You can enact the Drosjel philosophy, as I see it, by going out today or tomorrow (no later, please) and looking at every thing you see, from hottest hottie you see walking down the street, to the pigeons waiting for you to drop crumbs from your sandwich at lunch, to the subway train that's getting ready to take you home -- imagine each thing in existence has a personal agenda as well as the potential to utterly change you and be changed by you. Do not go around stuffing chrysanthemums and finches people's faces. You will be punched. Stay in your head, and imagine how much different you would be by the end of the day, after having had everything you pass try to actively invade you, it's vital energy interacting with and fighting with your own in a day long argument with a multitude of participants, natural and unnatural, sentient and non-sentient. That's the struggle of life that Nietzsche believed in, and that's illustrated in Dromsjel's images. 



You could say that, in these images, consumer culture is being dismantled and re-purposed in order to expose the manipulations of capitalism, but there's no need to be such a college socialist about it. He's just creating beauty from dead left over beauty, from artifacts that have no ability to fight back any more. Dromsjel is recycling, re-energizing and building upon images that still have a little vitality left to wring out. These ads, the drained ephemeral left overs of a previous generations' consumer culture, are now historical artifacts, obsolete tools for an old machine. Likewise, the old necessity to illustrate the natural world in order to spread knowledge of it was filled by photography. It's largely a dead art, but an art nonetheless. All that's left of these tools is that flat beauty, which Dromsjel rejuvinates with visual commentary.
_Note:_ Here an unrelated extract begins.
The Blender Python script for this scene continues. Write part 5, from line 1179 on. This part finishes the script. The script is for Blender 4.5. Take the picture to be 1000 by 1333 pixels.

It doesn't feel like an attack. It feels like a party is breaking out on the surface of these familiar, now cliched figures and fashions. He's like a medium. With his manipulations and alterations, Dromsjel is having a lively visual conversation with the dead.  

 

Even the obsolete has value when it's dismantled, invaded, rearranged. It's how flowers grow, from the rot of what came before. Remember how tenacious life is, how much bigger nature is than you, how it's going to keep fighting against you, and how you need to fight back and not stand there like some jerk off on a moped in an advertisement selling a life that isn't real. The bland need not be bland so long as you're alive to perceive it and ballsy enough to impose your specific weirdness onto it. There's always the excitement of the act of perceiving, and the desire to interact, to let the party going on in your head play with the party going on outside, to perceive actively, without dead time. Why let perfectly good leftovers go to waste?